# Task directions
Each line that follows should be printed again exactly as it stands.
## BEGIN Source data
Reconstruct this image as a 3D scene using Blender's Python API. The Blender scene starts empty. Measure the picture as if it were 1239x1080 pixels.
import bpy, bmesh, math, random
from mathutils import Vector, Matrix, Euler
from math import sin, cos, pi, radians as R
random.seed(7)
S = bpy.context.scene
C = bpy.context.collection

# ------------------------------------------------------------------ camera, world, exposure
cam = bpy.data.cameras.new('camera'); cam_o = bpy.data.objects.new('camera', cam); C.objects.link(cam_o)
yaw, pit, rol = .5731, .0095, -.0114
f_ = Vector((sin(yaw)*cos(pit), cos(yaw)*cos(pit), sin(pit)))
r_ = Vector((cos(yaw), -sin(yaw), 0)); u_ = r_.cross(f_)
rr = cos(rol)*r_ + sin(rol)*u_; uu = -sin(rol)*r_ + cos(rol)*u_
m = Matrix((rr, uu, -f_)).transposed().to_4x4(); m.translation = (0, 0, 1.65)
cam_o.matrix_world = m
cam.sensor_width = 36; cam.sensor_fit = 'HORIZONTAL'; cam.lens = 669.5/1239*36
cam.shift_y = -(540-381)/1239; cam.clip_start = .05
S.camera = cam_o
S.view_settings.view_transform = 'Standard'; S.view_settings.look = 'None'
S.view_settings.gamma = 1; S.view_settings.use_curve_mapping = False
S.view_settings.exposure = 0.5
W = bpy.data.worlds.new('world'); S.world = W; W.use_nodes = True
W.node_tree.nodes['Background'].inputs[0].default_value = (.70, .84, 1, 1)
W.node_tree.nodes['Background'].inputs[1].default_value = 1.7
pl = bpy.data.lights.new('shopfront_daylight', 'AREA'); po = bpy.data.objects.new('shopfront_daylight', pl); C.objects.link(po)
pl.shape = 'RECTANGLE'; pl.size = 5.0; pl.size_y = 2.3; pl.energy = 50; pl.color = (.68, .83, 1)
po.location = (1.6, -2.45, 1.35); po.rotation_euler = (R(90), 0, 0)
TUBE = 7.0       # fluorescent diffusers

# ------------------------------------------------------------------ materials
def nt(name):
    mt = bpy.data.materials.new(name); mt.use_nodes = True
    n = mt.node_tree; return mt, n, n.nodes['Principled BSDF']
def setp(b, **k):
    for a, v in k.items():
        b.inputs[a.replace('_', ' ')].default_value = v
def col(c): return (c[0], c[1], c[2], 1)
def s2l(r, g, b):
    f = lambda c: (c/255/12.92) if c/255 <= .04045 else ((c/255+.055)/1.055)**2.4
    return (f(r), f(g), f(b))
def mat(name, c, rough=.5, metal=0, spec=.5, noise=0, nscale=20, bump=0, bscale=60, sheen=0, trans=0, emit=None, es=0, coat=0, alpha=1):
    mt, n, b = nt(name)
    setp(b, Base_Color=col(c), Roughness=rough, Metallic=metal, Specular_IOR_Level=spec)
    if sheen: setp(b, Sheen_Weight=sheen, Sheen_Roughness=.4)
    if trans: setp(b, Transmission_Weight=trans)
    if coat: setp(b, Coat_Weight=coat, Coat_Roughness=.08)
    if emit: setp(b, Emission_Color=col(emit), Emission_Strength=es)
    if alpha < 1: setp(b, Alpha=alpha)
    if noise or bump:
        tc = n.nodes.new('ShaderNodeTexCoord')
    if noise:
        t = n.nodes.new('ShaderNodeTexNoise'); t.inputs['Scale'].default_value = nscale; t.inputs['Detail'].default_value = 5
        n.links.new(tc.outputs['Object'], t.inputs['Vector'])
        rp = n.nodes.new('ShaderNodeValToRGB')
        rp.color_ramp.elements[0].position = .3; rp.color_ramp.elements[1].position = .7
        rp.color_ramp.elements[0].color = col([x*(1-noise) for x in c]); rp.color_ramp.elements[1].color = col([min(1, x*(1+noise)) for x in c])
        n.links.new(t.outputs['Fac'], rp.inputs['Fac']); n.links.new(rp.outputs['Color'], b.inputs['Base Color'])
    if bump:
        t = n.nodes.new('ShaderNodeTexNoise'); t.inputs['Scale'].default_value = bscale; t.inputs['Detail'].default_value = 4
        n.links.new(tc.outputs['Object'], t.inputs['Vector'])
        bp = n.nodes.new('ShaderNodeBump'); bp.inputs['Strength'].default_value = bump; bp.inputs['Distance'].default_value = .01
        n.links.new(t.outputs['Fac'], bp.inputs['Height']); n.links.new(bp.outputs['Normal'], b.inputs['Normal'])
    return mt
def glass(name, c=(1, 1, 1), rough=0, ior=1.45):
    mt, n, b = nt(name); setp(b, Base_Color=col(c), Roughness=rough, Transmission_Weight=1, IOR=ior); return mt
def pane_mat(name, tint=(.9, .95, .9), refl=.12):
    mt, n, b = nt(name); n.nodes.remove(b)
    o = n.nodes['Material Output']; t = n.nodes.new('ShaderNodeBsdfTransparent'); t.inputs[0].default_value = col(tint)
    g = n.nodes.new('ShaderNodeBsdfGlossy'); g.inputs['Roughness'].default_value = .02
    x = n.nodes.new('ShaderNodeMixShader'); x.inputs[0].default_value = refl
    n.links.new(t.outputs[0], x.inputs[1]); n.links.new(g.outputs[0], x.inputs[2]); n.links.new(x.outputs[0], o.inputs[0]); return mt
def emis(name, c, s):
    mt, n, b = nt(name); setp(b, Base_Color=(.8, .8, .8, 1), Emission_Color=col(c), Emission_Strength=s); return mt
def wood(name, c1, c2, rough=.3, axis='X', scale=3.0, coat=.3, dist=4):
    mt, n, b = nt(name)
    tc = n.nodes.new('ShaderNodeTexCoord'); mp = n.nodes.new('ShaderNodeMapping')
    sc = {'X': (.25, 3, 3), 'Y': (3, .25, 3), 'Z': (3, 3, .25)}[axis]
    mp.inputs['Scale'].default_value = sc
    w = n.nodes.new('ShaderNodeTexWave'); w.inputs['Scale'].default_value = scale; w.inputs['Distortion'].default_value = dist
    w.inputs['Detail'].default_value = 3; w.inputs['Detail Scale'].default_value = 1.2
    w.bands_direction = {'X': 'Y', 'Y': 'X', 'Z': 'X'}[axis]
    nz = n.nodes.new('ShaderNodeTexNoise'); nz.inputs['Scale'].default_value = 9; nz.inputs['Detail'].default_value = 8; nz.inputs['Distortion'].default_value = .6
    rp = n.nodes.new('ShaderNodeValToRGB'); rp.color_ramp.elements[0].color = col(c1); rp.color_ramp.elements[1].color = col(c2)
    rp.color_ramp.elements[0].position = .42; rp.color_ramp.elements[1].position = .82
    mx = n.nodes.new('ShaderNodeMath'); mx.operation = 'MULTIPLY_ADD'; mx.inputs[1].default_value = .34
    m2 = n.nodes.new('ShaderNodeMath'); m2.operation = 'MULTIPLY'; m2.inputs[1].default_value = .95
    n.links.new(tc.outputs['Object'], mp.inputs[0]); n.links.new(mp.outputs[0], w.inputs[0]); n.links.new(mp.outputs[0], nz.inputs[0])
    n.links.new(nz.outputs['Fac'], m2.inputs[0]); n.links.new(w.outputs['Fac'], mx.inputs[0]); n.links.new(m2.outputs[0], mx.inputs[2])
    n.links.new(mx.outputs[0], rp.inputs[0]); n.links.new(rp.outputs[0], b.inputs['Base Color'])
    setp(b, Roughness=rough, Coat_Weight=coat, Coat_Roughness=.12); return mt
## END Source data
# Final result
Reconstruct this image as a 3D scene using Blender's Python API. The Blender scene starts empty. Measure the picture as if it were 1239x1080 pixels.
import bpy, bmesh, math, random
from mathutils import Vector, Matrix, Euler
from math import sin, cos, pi, radians as R
random.seed(7)
S = bpy.context.scene
C = bpy.context.collection

# ------------------------------------------------------------------ camera, world, exposure
cam = bpy.data.cameras.new('camera'); cam_o = bpy.data.objects.new('camera', cam); C.objects.link(cam_o)
yaw, pit, rol = .5731, .0095, -.0114
f_ = Vector((sin(yaw)*cos(pit), cos(yaw)*cos(pit), sin(pit)))
r_ = Vector((cos(yaw), -sin(yaw), 0)); u_ = r_.cross(f_)
rr = cos(rol)*r_ + sin(rol)*u_; uu = -sin(rol)*r_ + cos(rol)*u_
m = Matrix((rr, uu, -f_)).transposed().to_4x4(); m.translation = (0, 0, 1.65)
cam_o.matrix_world = m
cam.sensor_width = 36; cam.sensor_fit = 'HORIZONTAL'; cam.lens = 669.5/1239*36
cam.shift_y = -(540-381)/1239; cam.clip_start = .05
S.camera = cam_o
S.view_settings.view_transform = 'Standard'; S.view_settings.look = 'None'
S.view_settings.gamma = 1; S.view_settings.use_curve_mapping = False
S.view_settings.exposure = 0.5
W = bpy.data.worlds.new('world'); S.world = W; W.use_nodes = True
W.node_tree.nodes['Background'].inputs[0].default_value = (.70, .84, 1, 1)
W.node_tree.nodes['Background'].inputs[1].default_value = 1.7
pl = bpy.data.lights.new('shopfront_daylight', 'AREA'); po = bpy.data.objects.new('shopfront_daylight', pl); C.objects.link(po)
pl.shape = 'RECTANGLE'; pl.size = 5.0; pl.size_y = 2.3; pl.energy = 50; pl.color = (.68, .83, 1)
po.location = (1.6, -2.45, 1.35); po.rotation_euler = (R(90), 0, 0)
TUBE = 7.0       # fluorescent diffusers

# ------------------------------------------------------------------ materials
def nt(name):
    mt = bpy.data.materials.new(name); mt.use_nodes = True
    n = mt.node_tree; return mt, n, n.nodes['Principled BSDF']
def setp(b, **k):
    for a, v in k.items():
        b.inputs[a.replace('_', ' ')].default_value = v
def col(c): return (c[0], c[1], c[2], 1)
def s2l(r, g, b):
    f = lambda c: (c/255/12.92) if c/255 <= .04045 else ((c/255+.055)/1.055)**2.4
    return (f(r), f(g), f(b))
def mat(name, c, rough=.5, metal=0, spec=.5, noise=0, nscale=20, bump=0, bscale=60, sheen=0, trans=0, emit=None, es=0, coat=0, alpha=1):
    mt, n, b = nt(name)
    setp(b, Base_Color=col(c), Roughness=rough, Metallic=metal, Specular_IOR_Level=spec)
    if sheen: setp(b, Sheen_Weight=sheen, Sheen_Roughness=.4)
    if trans: setp(b, Transmission_Weight=trans)
    if coat: setp(b, Coat_Weight=coat, Coat_Roughness=.08)
    if emit: setp(b, Emission_Color=col(emit), Emission_Strength=es)
    if alpha < 1: setp(b, Alpha=alpha)
    if noise or bump:
        tc = n.nodes.new('ShaderNodeTexCoord')
    if noise:
        t = n.nodes.new('ShaderNodeTexNoise'); t.inputs['Scale'].default_value = nscale; t.inputs['Detail'].default_value = 5
        n.links.new(tc.outputs['Object'], t.inputs['Vector'])
        rp = n.nodes.new('ShaderNodeValToRGB')
        rp.color_ramp.elements[0].position = .3; rp.color_ramp.elements[1].position = .7
        rp.color_ramp.elements[0].color = col([x*(1-noise) for x in c]); rp.color_ramp.elements[1].color = col([min(1, x*(1+noise)) for x in c])
        n.links.new(t.outputs['Fac'], rp.inputs['Fac']); n.links.new(rp.outputs['Color'], b.inputs['Base Color'])
    if bump:
        t = n.nodes.new('ShaderNodeTexNoise'); t.inputs['Scale'].default_value = bscale; t.inputs['Detail'].default_value = 4
        n.links.new(tc.outputs['Object'], t.inputs['Vector'])
        bp = n.nodes.new('ShaderNodeBump'); bp.inputs['Strength'].default_value = bump; bp.inputs['Distance'].default_value = .01
        n.links.new(t.outputs['Fac'], bp.inputs['Height']); n.links.new(bp.outputs['Normal'], b.inputs['Normal'])
    return mt
def glass(name, c=(1, 1, 1), rough=0, ior=1.45):
    mt, n, b = nt(name); setp(b, Base_Color=col(c), Roughness=rough, Transmission_Weight=1, IOR=ior); return mt
def pane_mat(name, tint=(.9, .95, .9), refl=.12):
    mt, n, b = nt(name); n.nodes.remove(b)
    o = n.nodes['Material Output']; t = n.nodes.new('ShaderNodeBsdfTransparent'); t.inputs[0].default_value = col(tint)
    g = n.nodes.new('ShaderNodeBsdfGlossy'); g.inputs['Roughness'].default_value = .02
    x = n.nodes.new('ShaderNodeMixShader'); x.inputs[0].default_value = refl
    n.links.new(t.outputs[0], x.inputs[1]); n.links.new(g.outputs[0], x.inputs[2]); n.links.new(x.outputs[0], o.inputs[0]); return mt
def emis(name, c, s):
    mt, n, b = nt(name); setp(b, Base_Color=(.8, .8, .8, 1), Emission_Color=col(c), Emission_Strength=s); return mt
def wood(name, c1, c2, rough=.3, axis='X', scale=3.0, coat=.3, dist=4):
    mt, n, b = nt(name)
    tc = n.nodes.new('ShaderNodeTexCoord'); mp = n.nodes.new('ShaderNodeMapping')
    sc = {'X': (.25, 3, 3), 'Y': (3, .25, 3), 'Z': (3, 3, .25)}[axis]
    mp.inputs['Scale'].default_value = sc
    w = n.nodes.new('ShaderNodeTexWave'); w.inputs['Scale'].default_value = scale; w.inputs['Distortion'].default_value = dist
    w.inputs['Detail'].default_value = 3; w.inputs['Detail Scale'].default_value = 1.2
    w.bands_direction = {'X': 'Y', 'Y': 'X', 'Z': 'X'}[axis]
    nz = n.nodes.new('ShaderNodeTexNoise'); nz.inputs['Scale'].default_value = 9; nz.inputs['Detail'].default_value = 8; nz.inputs['Distortion'].default_value = .6
    rp = n.nodes.new('ShaderNodeValToRGB'); rp.color_ramp.elements[0].color = col(c1); rp.color_ramp.elements[1].color = col(c2)
    rp.color_ramp.elements[0].position = .42; rp.color_ramp.elements[1].position = .82
    mx = n.nodes.new('ShaderNodeMath'); mx.operation = 'MULTIPLY_ADD'; mx.inputs[1].default_value = .34
    m2 = n.nodes.new('ShaderNodeMath'); m2.operation = 'MULTIPLY'; m2.inputs[1].default_value = .95
    n.links.new(tc.outputs['Object'], mp.inputs[0]); n.links.new(mp.outputs[0], w.inputs[0]); n.links.new(mp.outputs[0], nz.inputs[0])
    n.links.new(nz.outputs['Fac'], m2.inputs[0]); n.links.new(w.outputs['Fac'], mx.inputs[0]); n.links.new(m2.outputs[0], mx.inputs[2])
    n.links.new(mx.outputs[0], rp.inputs[0]); n.links.new(rp.outputs[0], b.inputs['Base Color'])
    setp(b, Roughness=rough, Coat_Weight=coat, Coat_Roughness=.12); return mt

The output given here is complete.